Accantonamento e soccorso finanziario sono due cose diverse
La Corte Conti Emilia Romagna, con parere n. 67/2022, affronta il tema dei rapporti finanziari tra le società pubbliche e gli enti partecipanti nell’assetto normativo composto da un lato dagli artt. 2325 e 2462 cod. civ. e dall’altro dagli artt. 14, c. 5 e 21 del TUSP. Per i primi, applicabili anche alle società partecipate pubbliche, delle obbligazioni sociali rispondono solamente le società di capitali con il loro patrimonio salvi gli eccezionali casi in cui si può delineare la responsabilità illimitata del socio unico; con i secondi, si pongono dei limiti all’intervento finanziario delle amministrazioni partecipanti qualora la società partecipata registri per tre esercizi consecutivi perdite di esercizio o abbia utilizzato riserve disponibili per il ripianamento di perdite anche infrannuali, salva la ricorrenza delle condizioni derogatorie che, per contro, tale intervento consentano (art. 14, c. 5) ed è previsto l’accantonamento di appositi fondi, da parte del socio, in caso di risultato di esercizio negativo della partecipata; accantonamenti che vengono liberati nel caso in cui, in particolare, l’ente dismetta la partecipazione o il soggetto partecipato sia posto in liquidazione (art. 21).

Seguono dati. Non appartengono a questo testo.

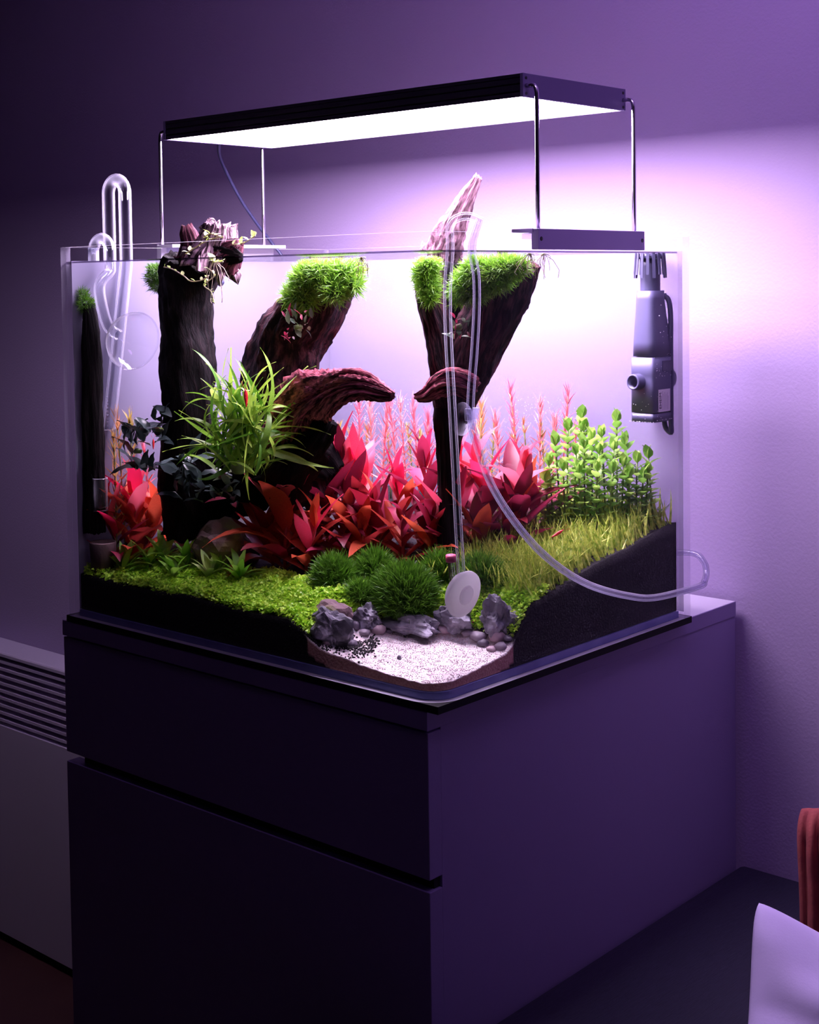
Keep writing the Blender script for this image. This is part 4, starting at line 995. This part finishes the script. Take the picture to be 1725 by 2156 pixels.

Peraltro, tali norme sono chiaramente finalizzate alla dinamica salvaguardia degli equilibri finanziari ma non comportano l’automatico obbligo di ripiano delle perdite o l’assunzione dei debiti della partecipata, poiché gli accantonamenti ex art. 21 Tusp non hanno eliso i limiti al soccorso finanziario, né la necessità della dimostrazione da parte del socio, in caso di soccorso finanziario, della sussistenza di un particolare interesse a coltivare la società partecipata, sotteso, in particolare, alla capacità della stessa di ritornare in bonis.
Con riguardo, pertanto, all’accollo di debiti già maturati da una società partecipata con riferimento alla quale la decisione dell’ente di dismissione della propria quota e di messa in liquidazione della stessa ha già dato evidenza dell’impossibilità di realizzazione della sua mission istitutiva, viene meno l’obbligo di accantonamento ex art. 21, attesa altresì l’impossibilità di continuità aziendale, e non può darsi luogo ad un soccorso finanziario, non ricorrendo le condizioni previste dall’art. 14 Tusp.
La delibera Corte Conti sottolinea peraltro che l’eventuale decisione dell’ente di procedere al soccorso, pur non sussistendone i presupposti ex artt. 14, c. 5 e 21 Tusp, evidenzierebbe una palese intrinseca contraddizione rispetto alla precedente determinazione dismissiva (la cui importanza e centralità in ottica programmatoria è principio consolidato nella giurisprudenza contabile) che vizierebbe irrimediabilmente sotto il profilo funzionale e della legittimità il provvedimento di intervento finanziario.